(Scenes as source code)
---

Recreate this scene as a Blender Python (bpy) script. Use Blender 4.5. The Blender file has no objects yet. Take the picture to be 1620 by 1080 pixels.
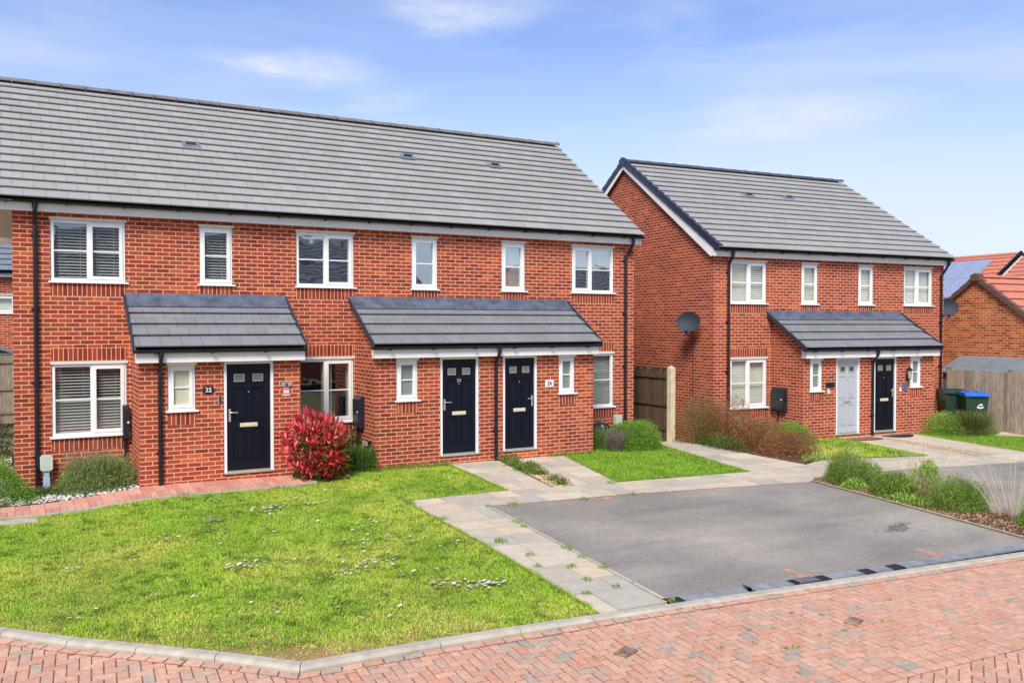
import bpy, bmesh, math, random
import numpy as np
from mathutils import Vector, Matrix
R = math.radians
scene = bpy.context.scene
COL = scene.collection
random.seed(7)

# ------------------------------------------------------------------ camera
cam_d = bpy.data.cameras.new('camera')
cam = bpy.data.objects.new('camera', cam_d); COL.objects.link(cam)
cam.location = (0, -16.966, 2.745)
yaw, pitch = R(29.502), R(1.111)
fw = Vector((math.sin(yaw)*math.cos(pitch), math.cos(yaw)*math.cos(pitch), -math.sin(pitch)))
cam.rotation_euler = fw.to_track_quat('-Z', 'Y').to_euler()
cam_d.sensor_width = 36; cam_d.sensor_fit = 'HORIZONTAL'
cam_d.lens = 30.998; cam_d.clip_end = 3000; cam_d.clip_start = .1
scene.camera = cam

CLOUDS = [((.2728, .9232, .2706), .085, .020, .75, -.06), ((.3478, .9068, .2383), .055, .013, .55, .10), ((.4261, .8416, .3319), .085, .018, .7, 0), ((.6056, .7322, .3117), .06, .022, .3, 0), ((.7108, .6688, .2181), .12, .028, .6, .03), ((.0233, .9615, .2737), .12, .05, .22, .1)]
# ------------------------------------------------------------------ world, sun
SUN_EL, SUN_AZ = R(46), R(-40)          # azimuth measured from -Y (behind the camera) towards -X
sun_dir = Vector((math.sin(SUN_AZ)*math.cos(SUN_EL), -math.cos(SUN_AZ)*math.cos(SUN_EL), math.sin(SUN_EL)))
world = bpy.data.worlds.new('World'); scene.world = world; world.use_nodes = True
nt = world.node_tree; nt.nodes.clear()
def N(nt, t, **k):
    n = nt.nodes.new(t)
    for a, b in k.items(): setattr(n, a, b)
    return n
L = lambda nt, a, b: nt.links.new(a, b)
sky = N(nt, 'ShaderNodeTexSky', sky_type='NISHITA'); sky.sun_disc = False
sky.sun_elevation = SUN_EL; sky.sun_rotation = R(180) - SUN_AZ
sky.air_density = 1.0; sky.dust_density = .6; sky.ozone_density = 1.2
tc = N(nt, 'ShaderNodeTexCoord')
mp = N(nt, 'ShaderNodeMapping'); mp.inputs['Scale'].default_value = (1.0, 1.5, 6.5)
mp.inputs['Rotation'].default_value = (R(6), R(-7), R(20))
L(nt, tc.outputs['Generated'], mp.inputs[0])
nz = N(nt, 'ShaderNodeTexNoise'); nz.inputs['Scale'].default_value = 2.1; nz.inputs['Detail'].default_value = 9
nz.inputs['Roughness'].default_value = .56; nz.inputs['Distortion'].default_value = .35
L(nt, mp.outputs[0], nz.inputs['Vector'])
cr = N(nt, 'ShaderNodeMapRange'); cr.inputs[1].default_value = .40; cr.inputs[2].default_value = .85
cr.inputs[3].default_value = .0; cr.inputs[4].default_value = .62; L(nt, nz.outputs['Fac'], cr.inputs[0])
sp = N(nt, 'ShaderNodeSeparateXYZ'); L(nt, tc.outputs['Generated'], sp.inputs[0])
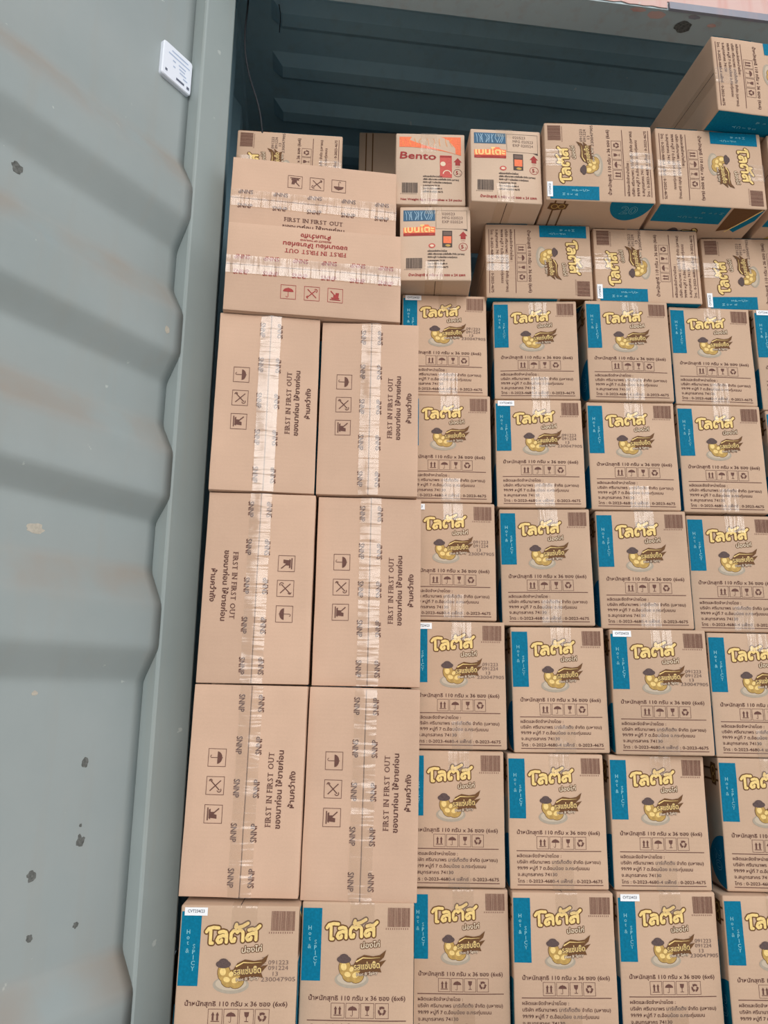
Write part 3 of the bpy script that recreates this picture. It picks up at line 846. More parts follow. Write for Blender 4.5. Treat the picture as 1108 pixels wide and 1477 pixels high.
# ------------------------------------------------------------------ squid snack cartons
BW, BH, BD = 0.1554, 0.1821, 0.20
def squid_front(kind):
    p = Print()
    U = lambda u: (u - 0.5) * BW
    Z = lambda t: (0.5 - t) * BH
    rnd = random.Random(5)
    if kind == 'orange':
        top = [(U(.05), Z(.055)), (U(.945), Z(.045))]
        bot = [(U(.05 + .895 * i / 10), Z(.20 + .11 * (i / 10) ** 2.0)) for i in range(11)]
        p.poly(bot + top[::-1], 'orange', 0)
        for k in range(9):
            x = .09 + .09 * k
            p.line([(U(x), Z(.075)), (U(x + rnd.uniform(-.03, .03)), Z(.12)), (U(x + rnd.uniform(0, .04)), Z(.185))], 0.0010, 'amber', 1)
        p.text('Bento', U(.06), Z(.365), 'red', 0, h=0.0175, w=0.080, bold=0.0007, shear=0.08, rot=-2)
        p.rect(U(.635), Z(.625), U(.81), Z(.315), 'red_soft', 0, 2, 4)
        p.rect(U(.64), Z(.345), U(.805), Z(.320), 'red', 1)
        p.ell(U(.68), Z(.435), .006, .006, 'cream', 1, 12); p.ring(U(.74), Z(.575), .010, .0022, 'cream', 1, 12, 0, 180)
    else:
        p.rect(U(.05), Z(.205), U(.50), Z(.055), 'blue', 0, 4, 2)
        for k in range(13):
            x = .08 + .031 * k
            p.line([(U(x), Z(.07)), (U(x + rnd.uniform(-.03, .04)), Z(.12)), (U(x + rnd.uniform(-.02, .03)), Z(.19))], 0.0013, 'pale_blue', 1)
        p.frame(U(.51), Z(.315), U(.955), Z(.060), 0.0006, 'char', 0)
        for k, txt in enumerate(('020523', 'MFG 020523', 'EXP 020524')):
            p.text(txt, U(.60), Z(.125 + .055 * k), 'stamp', 0, h=0.0066, w=0.045 if k else 0.028)
        p.poly([(U(.885), Z(.315)), (U(.955), Z(.315)), (U(.955), Z(.342))], 'char', 0)
        p.poly([(U(.05), Z(.370)), (U(.05), Z(.295)), (U(.30), Z(.285)), (U(.33), Z(.255)), (U(.40), Z(.255)), (U(.43), Z(.285)), (U(.50), Z(.290)), (U(.50), Z(.370))], 'orange', 0)
        p.rect(U(.05), Z(.408), U(.50), Z(.370), 'red', 0, 3)
        p.text('เบนโตะ', U(.07), Z(.357), 'pale_yellow', 1, h=0.0150, w=0.064, bold=0.0008)
        p.rect(U(.075), Z(.393), U(.47), Z(.386), 'red_soft', 1)
        p.ell(U(.455), Z(.545), .0075, .0058, 'red_soft', 0, 16); p.ell(U(.455), Z(.545), .0045, .003, 'cream', 1, 12)
        p.rect(U(.60), Z(.565), U(.74), Z(.340), 'char', 0)
        p.rect(U(.615), Z(.51), U(.728), Z(.415), 'orange', 1); p.rect(U(.615), Z(.40), U(.728), Z(.355), 'stamp', 1)
        p.ell(U(.68), Z(.54), .006, .003, 'yellow_deep', 1, 12)
    # arrow up, price circle
    ax = .895
    p.poly([(U(ax - .06), Z(.405)), (U(ax), Z(.345)), (U(ax + .06), Z(.405)), (U(ax + .035), Z(.405)), (U(ax + .035), Z(.450)), (U(ax - .035), Z(.450)), (U(ax - .035), Z(.405))], 'red', 0)
    p.text('บาท', U(ax), Z(.478), 'red', 0, h=0.0028, w=0.008, align='c')
    p.ring(U(ax), Z(.555), 0.0098, 0.0011, 'red' if kind != 'orange' else 'brown', 0)
    p.text('5', U(ax - .012), Z(.578), 'red', 0, h=0.0088, align='c', bold=0.0004)
    p.text('บ', U(ax + .035), Z(.578), 'red', 0, h=0.0045, align='c')
    # small print
    lines = (('ผลิตและจัดจำหน่ายโดย', .625, .042), ('บริษัท ศรีนานาพร มาร์เก็ตติ้ง จำกัด (มหาชน)', .665, .080), ('99/99 หมู่ที่ 7 ต.อ้อมน้อย อ.กระทุ่มแบน', .707, .064),
             ('จ.สมุทรสาคร 74130', .750, .037), ('โทร 0-2023-4680-4', .792, .042), ('แฟ็กซ์ 0-2023-4675', .835, .044))
    for txt, t, w in lines: p.text(txt, U(.395), Z(t), 'char', 0, h=0.0040, w=w, bold=0.0002)
    barcode(p, U(.09), Z(.845), U(.32), Z(.705), 'char', 8)
    if kind == 'orange': p.text('Net Weight 6g x 12 pouches x 24 packs', U(.075), Z(.945), 'red', 0, h=0.0052, w=0.135, bold=0.0003)
    else: p.text('น้ำหนักสุทธิ 6 กรัม x 12 ซอง x 24 แพค', U(.13), Z(.945), 'red', 0, h=0.0058, w=0.122, bold=0.0003)
    return p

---

* _To be done_
Print, exactly as written, the lines above from the first one to the one containing "scene.camera = cam". Leave out pictures.

* _Completed task_
Recreate this scene as a Blender Python (bpy) script. Use Blender 4.5. The Blender file has no objects yet. Take the picture to be 1620 by 1080 pixels.
import bpy, bmesh, math, random
import numpy as np
from mathutils import Vector, Matrix
R = math.radians
scene = bpy.context.scene
COL = scene.collection
random.seed(7)

# ------------------------------------------------------------------ camera
cam_d = bpy.data.cameras.new('camera')
cam = bpy.data.objects.new('camera', cam_d); COL.objects.link(cam)
cam.location = (0, -16.966, 2.745)
yaw, pitch = R(29.502), R(1.111)
fw = Vector((math.sin(yaw)*math.cos(pitch), math.cos(yaw)*math.cos(pitch), -math.sin(pitch)))
cam.rotation_euler = fw.to_track_quat('-Z', 'Y').to_euler()
cam_d.sensor_width = 36; cam_d.sensor_fit = 'HORIZONTAL'
cam_d.lens = 30.998; cam_d.clip_end = 3000; cam_d.clip_start = .1
scene.camera = cam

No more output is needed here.